Police are investigating four reports from last week in which hate mail was delivered to Evanston residences. In each case, police said the residents received an unsolicited 31-page booklet titled “Facts that the Government and the Media Don’t Want You To Know!”
The publication lists as its author the Rev. Matt Hale, leader of the same white supremacy organization that caused an uproar at Northwestern two years ago when it tried to gain recognition as a student religious group on campus.
The distribution of offensive material is not illegal unless it is classified as littering or the material contains threats against specific individuals, Cmdr. Michael Perry of Evanston Police Department said.
Perry said the statements made in the booklets are too general to constitute a threat.
“We don’t know if it’s criminal at this point,” he said. “Right now, we’re just investigating.”
The booklets from the World Church of the Creator, which contain anti-Semitic and racist propaganda, were delivered between May 13 and May 15, mostly during the evening hours. Some residents initially mistook the booklet for a newspaper because it was rolled up in an unmarked orange plastic wrapper.
Evanston resident John Austin, who lives on Girard Avenue, found the booklet on his front lawn Monday, packaged with a cover sheet from the office of state Rep. Jeff Schoenberg, a Jewish Democrat from Illinois. Austin said he assumed the publication was from Schoenberg’s office, and he said he was shocked by the offensive language about Judaism he found inside the booklet.
“I quit reading,” he said. “It was pretty hideous stuff.

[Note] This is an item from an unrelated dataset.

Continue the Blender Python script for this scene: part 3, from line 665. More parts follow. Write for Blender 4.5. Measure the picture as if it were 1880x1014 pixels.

Hale has no shame.”
Austin had heard of Hale before last week, he said, but he did not know exactly what the World Church of the Creator stood for until he looked at the booklet.
Austin, who is not Jewish, said he respects Schoenberg and felt obligated to let the representative know that his name was being misused in the publication.
“They’re not slandering Schoenberg as much as they’re spreading lies about the Jewish faith,” he said.
The representative’s staff asked Austin to report the incident to police so they could track the publication’s delivery.
Schoenberg’s office could not be reached for comment Monday.
Austin said he does not think he was targeted specifically for the mailing, but rather that it was distributed randomly throughout local neighborhoods, possibly by a theological group opposed to Jewish political leaders.
“I would assume they just put different cover sheets on depending on the locale,” he said.
The city’s Human Relations Commission has asked residents who receive the booklet to contact police. The commission is working to track the movement and activities of Hale’s organization, though no charges have been filed against the organization at this time.
This is not the first attempt by the World Church of the Creator to spread its propaganda in Evanston. Similar copies of Hale’s booklet appeared on Northwestern’s campus in the fall of 1999. In January 2000, Hale staged a demonstration at the Technological Institute, which was met with violent protests.